The next event of the “Time for Action” series will be the round table “Is there a Natural Theology in Orthodoxy?” on Monday, June 10, 2024, 5 p.m. (UK time). Speakers will be Rev. Dr. Christopher Knight (Senior Research Associate and Associate Lecturer of the Institute of Orthodox Christian Studies, Cambridge, UK) and Prof. Dr. David Bradshaw (Professor of Philosophy, Department of Philosophy, University of Kentucky, USA), while the discussion will be moderated by Dr. Elizabeth Theokritoff (Senior Research Associate and Lecturer, Institute for Orthodox Christian Studies, Cambridge, UK). The event is organized in cooperation with the Institute of Orthodox Christian Studies, Cambridge, UK. The languages of the event will be English and Greek and the link for attending is https://us06web.zoom.us/j/83599392596.

While arguments of the “natural theology“ kind are clearly to be found in the patristic and later Byzantine traditions, current understandings of natural theology –and hence the way in which these earlier traditions are sometimes interpreted– frequently ignore the role that is played by faith and by the contemplative, noetic apprehension that relies on something other than discursive, rational understanding. This means that the common notion of a natural theology that provides rational “proof” or “probability” arguments for the reality of God needs to be modified to conform more closely to patristic and later Orthodox understandings, in which such arguments were integrated with an apprehension of that reality that has a “mystical” dimension (of the kind seen by Vladimir Lossky as central to the Orthodox understanding of the nature of theology). In the hesychast tradition, in particular, the role of intuitive, noetic apprehension is often stressed, and it is arguable that even in the Western praeambula fidei understanding of the role of natural theology, faith still has its part to play. In the light of this understanding, the role of natural theology is not that which is usually assumed by analytic philosophers of religion, and becomes comparable to the way in which, in the patristic tradition, the contemplation of nature (theoria physike) was viewed as a partly discursive but partly “mystical” pursuit. Indeed, even in terms of the analytic philosophy of religion, it is arguable that an intuitive dimension of natural theology must be recognised because the different “weights” that are assigned to arguments for and against the reality of God cannot be assessed on a “purely rational” basis, so that there is a necessary role for the of the intuitive kind of apprehension that may be seen theologically in this “mystical” way.

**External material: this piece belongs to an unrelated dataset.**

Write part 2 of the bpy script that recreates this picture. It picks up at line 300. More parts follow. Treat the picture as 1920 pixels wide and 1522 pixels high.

Rev. Dr. Christopher C. Knight, whose PhD is in astrophysics, is both a parish priest and a Senior Research Associate of the Institute for Orthodox Christian Studies in Cambridge, UK. He is co-chair of the Science and Theology group of the International Orthodox Theological Association (in which he also serves as a member of the International Governing Committee). He has devoted much of his academic work to aspects of the science-theology dialogue, which has often attempted to address those components of natural theology that argue from the character of the natural world. His first detailed study of natural theology was a chapter in The Oxford Handbook of Natural Theology (OUP, 2013) and since then he has expanded his arguments on this topic in a number of journal articles and in two books: Science and the Christian Faith (SVSP, 2020) and Eastern Orthodoxy and the Science-Theology Dialogue (CUP, 2022).

Dr. David Bradshaw is Professor of Philosophy at the University of Kentucky. He is the author of Aristotle East and West: Metaphysics and the Division of Christendom (Cambridge UP, 2004) and Divine Energies and Divine Action (IOTA Publications, 2023) as well as numerous articles on ancient, patristic, and medieval philosophy. He also edited the section on “The Greek Christian Tradition” in Medieval Philosophy: A Multicultural Reader (Bloomsbury, 2019) and co-edited with Richard Swinburne Natural Theology in the Eastern Orthodox Tradition (IOTA Publications, 2021). He is currently at work on “An Eastern Orthodox Approach to Divine Simplicity” for Divine Simplicity: Five Views from Philosophy and Theology (Bloomsbury).